== Data block ==

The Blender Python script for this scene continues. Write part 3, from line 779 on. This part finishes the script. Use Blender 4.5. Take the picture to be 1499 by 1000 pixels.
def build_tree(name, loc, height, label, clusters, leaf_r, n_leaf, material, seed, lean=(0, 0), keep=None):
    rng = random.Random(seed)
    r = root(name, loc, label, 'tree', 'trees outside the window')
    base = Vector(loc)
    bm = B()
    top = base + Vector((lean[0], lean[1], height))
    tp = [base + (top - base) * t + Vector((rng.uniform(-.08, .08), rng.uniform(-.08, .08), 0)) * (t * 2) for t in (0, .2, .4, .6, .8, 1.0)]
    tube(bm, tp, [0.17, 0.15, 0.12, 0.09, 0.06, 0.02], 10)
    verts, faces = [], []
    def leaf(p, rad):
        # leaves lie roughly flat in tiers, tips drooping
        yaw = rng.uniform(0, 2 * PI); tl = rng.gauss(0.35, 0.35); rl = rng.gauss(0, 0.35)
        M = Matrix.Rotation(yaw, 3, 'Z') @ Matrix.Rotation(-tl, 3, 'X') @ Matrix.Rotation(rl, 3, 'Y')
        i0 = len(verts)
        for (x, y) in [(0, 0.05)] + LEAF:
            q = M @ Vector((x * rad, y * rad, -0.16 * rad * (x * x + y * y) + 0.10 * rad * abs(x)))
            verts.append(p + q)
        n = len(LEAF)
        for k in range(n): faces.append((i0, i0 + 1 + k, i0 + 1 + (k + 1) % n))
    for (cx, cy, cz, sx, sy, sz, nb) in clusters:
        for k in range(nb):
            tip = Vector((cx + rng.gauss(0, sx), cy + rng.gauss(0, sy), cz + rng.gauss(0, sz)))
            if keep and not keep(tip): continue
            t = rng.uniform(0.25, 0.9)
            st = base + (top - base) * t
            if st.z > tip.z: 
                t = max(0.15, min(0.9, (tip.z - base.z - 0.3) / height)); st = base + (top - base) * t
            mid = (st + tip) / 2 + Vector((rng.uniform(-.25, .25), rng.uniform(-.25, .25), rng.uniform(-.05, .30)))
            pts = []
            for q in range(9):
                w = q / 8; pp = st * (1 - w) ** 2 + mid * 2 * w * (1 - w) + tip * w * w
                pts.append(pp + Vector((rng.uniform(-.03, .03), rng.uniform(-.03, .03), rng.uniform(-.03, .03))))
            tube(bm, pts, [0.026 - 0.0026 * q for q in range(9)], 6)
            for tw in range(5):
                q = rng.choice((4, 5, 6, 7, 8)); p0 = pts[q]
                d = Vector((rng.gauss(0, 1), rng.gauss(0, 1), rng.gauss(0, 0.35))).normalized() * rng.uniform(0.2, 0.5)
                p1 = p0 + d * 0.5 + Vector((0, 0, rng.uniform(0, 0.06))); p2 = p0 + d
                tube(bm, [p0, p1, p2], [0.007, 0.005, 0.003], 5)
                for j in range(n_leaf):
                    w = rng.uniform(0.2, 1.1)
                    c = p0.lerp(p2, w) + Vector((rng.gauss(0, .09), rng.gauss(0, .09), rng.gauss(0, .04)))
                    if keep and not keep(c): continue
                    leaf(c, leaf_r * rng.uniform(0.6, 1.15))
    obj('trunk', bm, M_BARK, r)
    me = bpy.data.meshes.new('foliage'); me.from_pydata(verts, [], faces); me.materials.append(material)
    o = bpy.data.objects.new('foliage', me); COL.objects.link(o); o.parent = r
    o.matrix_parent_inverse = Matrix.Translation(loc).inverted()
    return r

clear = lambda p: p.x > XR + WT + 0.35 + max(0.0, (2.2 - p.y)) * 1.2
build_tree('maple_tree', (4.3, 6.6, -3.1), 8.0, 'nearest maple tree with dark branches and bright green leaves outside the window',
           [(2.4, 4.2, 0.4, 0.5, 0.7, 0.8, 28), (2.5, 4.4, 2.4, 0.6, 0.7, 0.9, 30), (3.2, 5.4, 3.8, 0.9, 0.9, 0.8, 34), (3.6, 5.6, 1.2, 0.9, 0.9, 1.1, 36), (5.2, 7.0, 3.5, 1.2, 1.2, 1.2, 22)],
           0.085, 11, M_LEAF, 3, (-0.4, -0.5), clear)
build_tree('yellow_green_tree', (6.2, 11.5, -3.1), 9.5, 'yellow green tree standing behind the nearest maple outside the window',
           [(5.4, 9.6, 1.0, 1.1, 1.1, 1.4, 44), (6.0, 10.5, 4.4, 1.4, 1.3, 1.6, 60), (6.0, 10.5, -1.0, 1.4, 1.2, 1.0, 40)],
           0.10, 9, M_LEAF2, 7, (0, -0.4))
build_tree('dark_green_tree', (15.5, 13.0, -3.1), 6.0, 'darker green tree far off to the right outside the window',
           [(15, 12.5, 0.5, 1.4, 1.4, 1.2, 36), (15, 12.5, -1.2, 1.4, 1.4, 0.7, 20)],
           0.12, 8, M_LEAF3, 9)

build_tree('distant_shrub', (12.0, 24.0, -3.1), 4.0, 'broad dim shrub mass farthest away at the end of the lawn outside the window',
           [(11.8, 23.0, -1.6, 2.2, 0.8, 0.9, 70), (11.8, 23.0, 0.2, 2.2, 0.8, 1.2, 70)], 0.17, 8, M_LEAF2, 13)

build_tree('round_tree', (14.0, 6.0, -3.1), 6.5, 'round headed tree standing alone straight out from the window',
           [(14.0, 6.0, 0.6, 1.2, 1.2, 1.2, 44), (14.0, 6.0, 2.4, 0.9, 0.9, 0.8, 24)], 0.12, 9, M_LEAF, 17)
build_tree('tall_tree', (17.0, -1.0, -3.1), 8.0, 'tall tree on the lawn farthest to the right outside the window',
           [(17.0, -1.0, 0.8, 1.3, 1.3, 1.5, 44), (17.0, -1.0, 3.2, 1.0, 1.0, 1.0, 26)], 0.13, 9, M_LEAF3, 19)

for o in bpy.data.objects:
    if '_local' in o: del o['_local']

===

§ **What you should do**
All of the data needs to be reproduced exactly, with no line missing.

§ **Task output**
The Blender Python script for this scene continues. Write part 3, from line 779 on. This part finishes the script. Use Blender 4.5. Take the picture to be 1499 by 1000 pixels.
def build_tree(name, loc, height, label, clusters, leaf_r, n_leaf, material, seed, lean=(0, 0), keep=None):
    rng = random.Random(seed)
    r = root(name, loc, label, 'tree', 'trees outside the window')
    base = Vector(loc)
    bm = B()
    top = base + Vector((lean[0], lean[1], height))
    tp = [base + (top - base) * t + Vector((rng.uniform(-.08, .08), rng.uniform(-.08, .08), 0)) * (t * 2) for t in (0, .2, .4, .6, .8, 1.0)]
    tube(bm, tp, [0.17, 0.15, 0.12, 0.09, 0.06, 0.02], 10)
    verts, faces = [], []
    def leaf(p, rad):
        # leaves lie roughly flat in tiers, tips drooping
        yaw = rng.uniform(0, 2 * PI); tl = rng.gauss(0.35, 0.35); rl = rng.gauss(0, 0.35)
        M = Matrix.Rotation(yaw, 3, 'Z') @ Matrix.Rotation(-tl, 3, 'X') @ Matrix.Rotation(rl, 3, 'Y')
        i0 = len(verts)
        for (x, y) in [(0, 0.05)] + LEAF:
            q = M @ Vector((x * rad, y * rad, -0.16 * rad * (x * x + y * y) + 0.10 * rad * abs(x)))
            verts.append(p + q)
        n = len(LEAF)
        for k in range(n): faces.append((i0, i0 + 1 + k, i0 + 1 + (k + 1) % n))
    for (cx, cy, cz, sx, sy, sz, nb) in clusters:
        for k in range(nb):
            tip = Vector((cx + rng.gauss(0, sx), cy + rng.gauss(0, sy), cz + rng.gauss(0, sz)))
            if keep and not keep(tip): continue
            t = rng.uniform(0.25, 0.9)
            st = base + (top - base) * t
            if st.z > tip.z: 
                t = max(0.15, min(0.9, (tip.z - base.z - 0.3) / height)); st = base + (top - base) * t
            mid = (st + tip) / 2 + Vector((rng.uniform(-.25, .25), rng.uniform(-.25, .25), rng.uniform(-.05, .30)))
            pts = []
            for q in range(9):
                w = q / 8; pp = st * (1 - w) ** 2 + mid * 2 * w * (1 - w) + tip * w * w
                pts.append(pp + Vector((rng.uniform(-.03, .03), rng.uniform(-.03, .03), rng.uniform(-.03, .03))))
            tube(bm, pts, [0.026 - 0.0026 * q for q in range(9)], 6)
            for tw in range(5):
                q = rng.choice((4, 5, 6, 7, 8)); p0 = pts[q]
                d = Vector((rng.gauss(0, 1), rng.gauss(0, 1), rng.gauss(0, 0.35))).normalized() * rng.uniform(0.2, 0.5)
                p1 = p0 + d * 0.5 + Vector((0, 0, rng.uniform(0, 0.06))); p2 = p0 + d
                tube(bm, [p0, p1, p2], [0.007, 0.005, 0.003], 5)
                for j in range(n_leaf):
                    w = rng.uniform(0.2, 1.1)
                    c = p0.lerp(p2, w) + Vector((rng.gauss(0, .09), rng.gauss(0, .09), rng.gauss(0, .04)))
                    if keep and not keep(c): continue
                    leaf(c, leaf_r * rng.uniform(0.6, 1.15))
    obj('trunk', bm, M_BARK, r)
    me = bpy.data.meshes.new('foliage'); me.from_pydata(verts, [], faces); me.materials.append(material)
    o = bpy.data.objects.new('foliage', me); COL.objects.link(o); o.parent = r
    o.matrix_parent_inverse = Matrix.Translation(loc).inverted()
    return r

clear = lambda p: p.x > XR + WT + 0.35 + max(0.0, (2.2 - p.y)) * 1.2
build_tree('maple_tree', (4.3, 6.6, -3.1), 8.0, 'nearest maple tree with dark branches and bright green leaves outside the window',
           [(2.4, 4.2, 0.4, 0.5, 0.7, 0.8, 28), (2.5, 4.4, 2.4, 0.6, 0.7, 0.9, 30), (3.2, 5.4, 3.8, 0.9, 0.9, 0.8, 34), (3.6, 5.6, 1.2, 0.9, 0.9, 1.1, 36), (5.2, 7.0, 3.5, 1.2, 1.2, 1.2, 22)],
           0.085, 11, M_LEAF, 3, (-0.4, -0.5), clear)
build_tree('yellow_green_tree', (6.2, 11.5, -3.1), 9.5, 'yellow green tree standing behind the nearest maple outside the window',
           [(5.4, 9.6, 1.0, 1.1, 1.1, 1.4, 44), (6.0, 10.5, 4.4, 1.4, 1.3, 1.6, 60), (6.0, 10.5, -1.0, 1.4, 1.2, 1.0, 40)],
           0.10, 9, M_LEAF2, 7, (0, -0.4))
build_tree('dark_green_tree', (15.5, 13.0, -3.1), 6.0, 'darker green tree far off to the right outside the window',
           [(15, 12.5, 0.5, 1.4, 1.4, 1.2, 36), (15, 12.5, -1.2, 1.4, 1.4, 0.7, 20)],
           0.12, 8, M_LEAF3, 9)

build_tree('distant_shrub', (12.0, 24.0, -3.1), 4.0, 'broad dim shrub mass farthest away at the end of the lawn outside the window',
           [(11.8, 23.0, -1.6, 2.2, 0.8, 0.9, 70), (11.8, 23.0, 0.2, 2.2, 0.8, 1.2, 70)], 0.17, 8, M_LEAF2, 13)

build_tree('round_tree', (14.0, 6.0, -3.1), 6.5, 'round headed tree standing alone straight out from the window',
           [(14.0, 6.0, 0.6, 1.2, 1.2, 1.2, 44), (14.0, 6.0, 2.4, 0.9, 0.9, 0.8, 24)], 0.12, 9, M_LEAF, 17)
build_tree('tall_tree', (17.0, -1.0, -3.1), 8.0, 'tall tree on the lawn farthest to the right outside the window',
           [(17.0, -1.0, 0.8, 1.3, 1.3, 1.5, 44), (17.0, -1.0, 3.2, 1.0, 1.0, 1.0, 26)], 0.13, 9, M_LEAF3, 19)

for o in bpy.data.objects:
    if '_local' in o: del o['_local']